What happens right before closing
The final stretch is where details really matter. CFPB says the Closing Disclosure must be delivered three business days before closing, which gives you time to review your final terms and costs.
CFPB also recommends reviewing your documents, title insurance, and insurance details in advance. On the sale side, Freddie Mac notes that the seller receives sale proceeds at closing and transfers ownership, and in some jurisdictions a seller may be able to pre-sign documents at the title company.
You will also want to make sure the final walk-through condition matches the contract. When two closings depend on each other, small delays can ripple through the whole chain, so staying organized is key.
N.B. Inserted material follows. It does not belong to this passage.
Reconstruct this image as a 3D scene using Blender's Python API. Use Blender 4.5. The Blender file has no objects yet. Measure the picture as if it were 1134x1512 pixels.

Why local strategy matters
A same-time move is rarely just about buying or just about selling. It is about sequencing, negotiation, cash flow, and keeping the transaction moving when timing gets tight.
That is why many move-up and relocation clients benefit from a calm, local strategy instead of a one-size-fits-all plan. In Shawnee, where homes can move quickly, having a clear plan before you jump in can make the whole experience more manageable.
If you are planning a move in Shawnee or anywhere in the Kansas City metro, Melissa Rousselo can help you map out the timing, understand your options, and move forward with a plan that fits your goals.
FAQs
How does buying and selling at the same time work in Shawnee, KS?
- It usually involves choosing a sequence first: sell before you buy, buy before you sell with temporary financing, or make an offer with a home sale contingency.
Is Shawnee, KS a fast market for same-time movers?
- Yes. Current market data shows quick pending times, relatively low days on market, and multiple offers on many homes, which can make preparation and timing especially important.
What financing options can help if you need to buy before selling in Shawnee?
- Depending on your lender and qualifications, options may include a bridge or swing loan, a HELOC, or a home equity loan, each with different risks and cash-flow requirements.
Can you use a home sale contingency when buying in Shawnee, KS?
- Yes. A home sale contingency can protect you if your current home must sell first, but in a competitive market it may make your offer less appealing to sellers.
What is a rent-back when selling a home in Shawnee?
- A rent-back is an agreement that lets you stay in your home for a set period after closing, which can help bridge the gap if your purchase closing happens later.
What Kansas closing details matter when buying and selling at the same time?
- Kansas requires key transaction terms to be in writing, requires approximate closing costs to be shared at specific points, and may involve disclosures such as special assessments or improvement-district fees when applicable.